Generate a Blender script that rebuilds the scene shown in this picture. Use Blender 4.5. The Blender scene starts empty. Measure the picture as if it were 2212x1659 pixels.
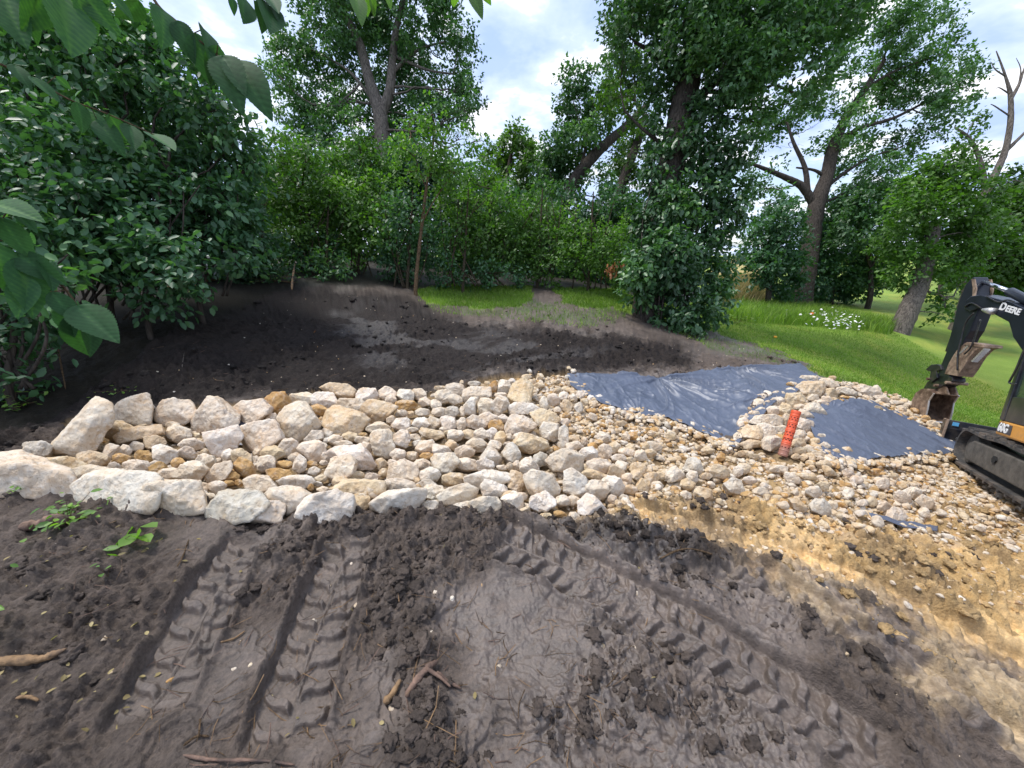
import bpy, math, random
import numpy as np
from mathutils import Vector, Matrix

# ------------------------------------------------------------------ camera, world, sun, exposure
S = bpy.context.scene
C = S.collection
PITCH = math.radians(19.3)
EYE = np.array([0.0, 0.0, 1.7])
FPX, CX0, CY0 = 798.0, 1106.0, 829.5       # focal length and centre in the 2212x1659 frame used for measuring

cam_d = bpy.data.cameras.new('camera')
cam = bpy.data.objects.new('camera', cam_d)
C.objects.link(cam)
cam.location = EYE
cam.rotation_euler = (math.pi / 2 - PITCH, 0, 0)
cam_d.sensor_fit = 'HORIZONTAL'
cam_d.sensor_width = 36.0
cam_d.lens = 36.0 * FPX / 2212.0
cam_d.clip_start = 0.05
cam_d.clip_end = 3000
S.camera = cam

SUN_EL, SUN_AZ = math.radians(64), math.radians(286)   # azimuth clockwise from +y
world = bpy.data.worlds.new('World')
S.world = world
world.use_nodes = True
wn = world.node_tree
wn.nodes.clear()


def N(nt, typ, **kw):
    n = nt.nodes.new(typ)
    for k, v in kw.items():
        if k == 'inp':
            for a, b in v.items():
                n.inputs[a].default_value = b
        else:
            setattr(n, k, v)
    return n


def L(nt, a, b):
    nt.links.new(a, b)


def ramp(nt, fac, stops, interp='LINEAR'):
    r = nt.nodes.new('ShaderNodeValToRGB')
    r.color_ramp.interpolation = interp
    while len(r.color_ramp.elements) < len(stops):
        r.color_ramp.elements.new(0.5)
    for e, (p, c) in zip(r.color_ramp.elements, stops):
        e.position = p
        e.color = c if len(c) == 4 else (*c, 1)
    if fac is not None:
        L(nt, fac, r.inputs[0])
    return r


def mixc(nt, fac, a, b, blend='MIX'):
    m = nt.nodes.new('ShaderNodeMix')
    m.data_type = 'RGBA'
    m.blend_type = blend
    for v, s in ((fac, m.inputs[0]), (a, m.inputs[6]), (b, m.inputs[7])):
        if hasattr(v, 'is_linked'):
            L(nt, v, s)
        elif isinstance(v, (int, float)):
            s.default_value = v
        else:
            s.default_value = (*v, 1) if len(v) == 3 else v
    return m.outputs[2]


def math_n(nt, op, a, b=0.0, clamp=False):
    m = nt.nodes.new('ShaderNodeMath')
    m.operation = op
    m.use_clamp = clamp
    for v, s in ((a, m.inputs[0]), (b, m.inputs[1])):
        if hasattr(v, 'is_linked'):
            L(nt, v, s)
        else:
            s.default_value = v
    return m.outputs[0]


def noise(nt, vec, scale, detail=4, rough=0.55, dist=0.0):
    n = nt.nodes.new('ShaderNodeTexNoise')
    n.inputs['Scale'].default_value = scale
    n.inputs['Detail'].default_value = detail
    n.inputs['Roughness'].default_value = rough
    n.inputs['Distortion'].default_value = dist
    if vec is not None:
        L(nt, vec, n.inputs['Vector'])
    return n.outputs['Fac']


sky = N(wn, 'ShaderNodeTexSky', sky_type='NISHITA', sun_disc=False, sun_elevation=SUN_EL, sun_rotation=SUN_AZ)
sky.dust_density = 1.5
bg_sky = N(wn, 'ShaderNodeBackground', inp={'Strength': 0.13})
L(wn, sky.outputs[0], bg_sky.inputs[0])
tc = N(wn, 'ShaderNodeTexCoord')
sepd = N(wn, 'ShaderNodeSeparateXYZ')
L(wn, tc.outputs['Generated'], sepd.inputs[0])
zz = math_n(wn, 'ADD', math_n(wn, 'MAXIMUM', sepd.outputs[2], 0.0), 0.22)
comb = N(wn, 'ShaderNodeCombineXYZ')
L(wn, math_n(wn, 'DIVIDE', sepd.outputs[0], zz), comb.inputs[0])
L(wn, math_n(wn, 'DIVIDE', sepd.outputs[1], zz), comb.inputs[1])
cl1 = noise(wn, comb.outputs[0], 1.55, 5, 0.52, 0.35)
cl2 = noise(wn, comb.outputs[0], 3.6, 5, 0.55, 0.2)
cover = ramp(wn, cl1, [(0.32, (0.35,) * 3), (0.50, (0.98,) * 3)])
ctone = ramp(wn, cl2, [(0.35, (0.42, 0.55, 0.88)), (0.52, (0.62, 0.73, 0.97)), (0.60, (0.98, 1.0, 1.06))])
bg_cl = N(wn, 'ShaderNodeBackground', inp={'Strength': 0.78})
L(wn, ctone.outputs[0], bg_cl.inputs[0])
mixw = N(wn, 'ShaderNodeMixShader')
L(wn, cover.outputs[0], mixw.inputs[0])
L(wn, bg_sky.outputs[0], mixw.inputs[1])
L(wn, bg_cl.outputs[0], mixw.inputs[2])
outw = N(wn, 'ShaderNodeOutputWorld')
L(wn, mixw.outputs[0], outw.inputs[0])

sun_d = bpy.data.lights.new('sun', 'SUN')
sun_d.energy = 2.2
sun_d.angle = math.radians(16)
sun_d.color = (1.0, 0.96, 0.9)
sun = bpy.data.objects.new('sun', sun_d)
C.objects.link(sun)
sdir = Vector((math.cos(SUN_EL) * math.sin(SUN_AZ), math.cos(SUN_EL) * math.cos(SUN_AZ), math.sin(SUN_EL)))
sun.rotation_euler = sdir.to_track_quat('Z', 'Y').to_euler()
sun.location = sdir * 50

vs = S.view_settings
vs.view_transform = 'Standard'
vs.look = 'None'
vs.exposure = 0.85
vs.gamma = 1.0
vs.use_curve_mapping = False
S.cycles.max_bounces = 6
S.cycles.diffuse_bounces = 3
S.cycles.glossy_bounces = 2
S.cycles.transmission_bounces = 3
S.cycles.transparent_max_bounces = 6

# ------------------------------------------------------------------ measuring helpers
SP, CP = math.sin(PITCH), math.cos(PITCH)
R3, U3, F3 = np.array([1.0, 0, 0]), np.array([0, SP, CP]), np.array([0, CP, -SP])
rng = np.random.default_rng(7)
random.seed(7)


def ray(px, py):
    cx = (px - CX0) / FPX
    cy = (py - CY0) / FPX
    return np.array([cx, CP - cy * SP, -SP - cy * CP])


def at(px, py, zc):
    return EYE + ray(px, py) * zc


def proj(P):
    d = P - EYE
    zc = d @ F3
    zs = np.where(zc > 1e-3, zc, 1e-3)
    return CX0 + FPX * (d @ R3) / zs, CY0 - FPX * (d @ U3) / zs, zc


def mix32(h):
    h = h.astype(np.uint32)
    h ^= h >> np.uint32(16)
    h *= np.uint32(0x7feb352d)
    h ^= h >> np.uint32(15)
    h *= np.uint32(0x846ca68b)
    h ^= h >> np.uint32(16)
    return h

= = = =

Goal: Every line of text is to be repeated exactly; pictures are left out.

Answer:
Generate a Blender script that rebuilds the scene shown in this picture. Use Blender 4.5. The Blender scene starts empty. Measure the picture as if it were 2212x1659 pixels.
import bpy, math, random
import numpy as np
from mathutils import Vector, Matrix

# ------------------------------------------------------------------ camera, world, sun, exposure
S = bpy.context.scene
C = S.collection
PITCH = math.radians(19.3)
EYE = np.array([0.0, 0.0, 1.7])
FPX, CX0, CY0 = 798.0, 1106.0, 829.5       # focal length and centre in the 2212x1659 frame used for measuring

cam_d = bpy.data.cameras.new('camera')
cam = bpy.data.objects.new('camera', cam_d)
C.objects.link(cam)
cam.location = EYE
cam.rotation_euler = (math.pi / 2 - PITCH, 0, 0)
cam_d.sensor_fit = 'HORIZONTAL'
cam_d.sensor_width = 36.0
cam_d.lens = 36.0 * FPX / 2212.0
cam_d.clip_start = 0.05
cam_d.clip_end = 3000
S.camera = cam

SUN_EL, SUN_AZ = math.radians(64), math.radians(286)   # azimuth clockwise from +y
world = bpy.data.worlds.new('World')
S.world = world
world.use_nodes = True
wn = world.node_tree
wn.nodes.clear()


def N(nt, typ, **kw):
    n = nt.nodes.new(typ)
    for k, v in kw.items():
        if k == 'inp':
            for a, b in v.items():
                n.inputs[a].default_value = b
        else:
            setattr(n, k, v)
    return n


def L(nt, a, b):
    nt.links.new(a, b)


def ramp(nt, fac, stops, interp='LINEAR'):
    r = nt.nodes.new('ShaderNodeValToRGB')
    r.color_ramp.interpolation = interp
    while len(r.color_ramp.elements) < len(stops):
        r.color_ramp.elements.new(0.5)
    for e, (p, c) in zip(r.color_ramp.elements, stops):
        e.position = p
        e.color = c if len(c) == 4 else (*c, 1)
    if fac is not None:
        L(nt, fac, r.inputs[0])
    return r


def mixc(nt, fac, a, b, blend='MIX'):
    m = nt.nodes.new('ShaderNodeMix')
    m.data_type = 'RGBA'
    m.blend_type = blend
    for v, s in ((fac, m.inputs[0]), (a, m.inputs[6]), (b, m.inputs[7])):
        if hasattr(v, 'is_linked'):
            L(nt, v, s)
        elif isinstance(v, (int, float)):
            s.default_value = v
        else:
            s.default_value = (*v, 1) if len(v) == 3 else v
    return m.outputs[2]


def math_n(nt, op, a, b=0.0, clamp=False):
    m = nt.nodes.new('ShaderNodeMath')
    m.operation = op
    m.use_clamp = clamp
    for v, s in ((a, m.inputs[0]), (b, m.inputs[1])):
        if hasattr(v, 'is_linked'):
            L(nt, v, s)
        else:
            s.default_value = v
    return m.outputs[0]


def noise(nt, vec, scale, detail=4, rough=0.55, dist=0.0):
    n = nt.nodes.new('ShaderNodeTexNoise')
    n.inputs['Scale'].default_value = scale
    n.inputs['Detail'].default_value = detail
    n.inputs['Roughness'].default_value = rough
    n.inputs['Distortion'].default_value = dist
    if vec is not None:
        L(nt, vec, n.inputs['Vector'])
    return n.outputs['Fac']


sky = N(wn, 'ShaderNodeTexSky', sky_type='NISHITA', sun_disc=False, sun_elevation=SUN_EL, sun_rotation=SUN_AZ)
sky.dust_density = 1.5
bg_sky = N(wn, 'ShaderNodeBackground', inp={'Strength': 0.13})
L(wn, sky.outputs[0], bg_sky.inputs[0])
tc = N(wn, 'ShaderNodeTexCoord')
sepd = N(wn, 'ShaderNodeSeparateXYZ')
L(wn, tc.outputs['Generated'], sepd.inputs[0])
zz = math_n(wn, 'ADD', math_n(wn, 'MAXIMUM', sepd.outputs[2], 0.0), 0.22)
comb = N(wn, 'ShaderNodeCombineXYZ')
L(wn, math_n(wn, 'DIVIDE', sepd.outputs[0], zz), comb.inputs[0])
L(wn, math_n(wn, 'DIVIDE', sepd.outputs[1], zz), comb.inputs[1])
cl1 = noise(wn, comb.outputs[0], 1.55, 5, 0.52, 0.35)
cl2 = noise(wn, comb.outputs[0], 3.6, 5, 0.55, 0.2)
cover = ramp(wn, cl1, [(0.32, (0.35,) * 3), (0.50, (0.98,) * 3)])
ctone = ramp(wn, cl2, [(0.35, (0.42, 0.55, 0.88)), (0.52, (0.62, 0.73, 0.97)), (0.60, (0.98, 1.0, 1.06))])
bg_cl = N(wn, 'ShaderNodeBackground', inp={'Strength': 0.78})
L(wn, ctone.outputs[0], bg_cl.inputs[0])
mixw = N(wn, 'ShaderNodeMixShader')
L(wn, cover.outputs[0], mixw.inputs[0])
L(wn, bg_sky.outputs[0], mixw.inputs[1])
L(wn, bg_cl.outputs[0], mixw.inputs[2])
outw = N(wn, 'ShaderNodeOutputWorld')
L(wn, mixw.outputs[0], outw.inputs[0])

sun_d = bpy.data.lights.new('sun', 'SUN')
sun_d.energy = 2.2
sun_d.angle = math.radians(16)
sun_d.color = (1.0, 0.96, 0.9)
sun = bpy.data.objects.new('sun', sun_d)
C.objects.link(sun)
sdir = Vector((math.cos(SUN_EL) * math.sin(SUN_AZ), math.cos(SUN_EL) * math.cos(SUN_AZ), math.sin(SUN_EL)))
sun.rotation_euler = sdir.to_track_quat('Z', 'Y').to_euler()
sun.location = sdir * 50

vs = S.view_settings
vs.view_transform = 'Standard'
vs.look = 'None'
vs.exposure = 0.85
vs.gamma = 1.0
vs.use_curve_mapping = False
S.cycles.max_bounces = 6
S.cycles.diffuse_bounces = 3
S.cycles.glossy_bounces = 2
S.cycles.transmission_bounces = 3
S.cycles.transparent_max_bounces = 6

# ------------------------------------------------------------------ measuring helpers
SP, CP = math.sin(PITCH), math.cos(PITCH)
R3, U3, F3 = np.array([1.0, 0, 0]), np.array([0, SP, CP]), np.array([0, CP, -SP])
rng = np.random.default_rng(7)
random.seed(7)


def ray(px, py):
    cx = (px - CX0) / FPX
    cy = (py - CY0) / FPX
    return np.array([cx, CP - cy * SP, -SP - cy * CP])


def at(px, py, zc):
    return EYE + ray(px, py) * zc


def proj(P):
    d = P - EYE
    zc = d @ F3
    zs = np.where(zc > 1e-3, zc, 1e-3)
    return CX0 + FPX * (d @ R3) / zs, CY0 - FPX * (d @ U3) / zs, zc


def mix32(h):
    h = h.astype(np.uint32)
    h ^= h >> np.uint32(16)
    h *= np.uint32(0x7feb352d)
    h ^= h >> np.uint32(15)
    h *= np.uint32(0x846ca68b)
    h ^= h >> np.uint32(16)
    return h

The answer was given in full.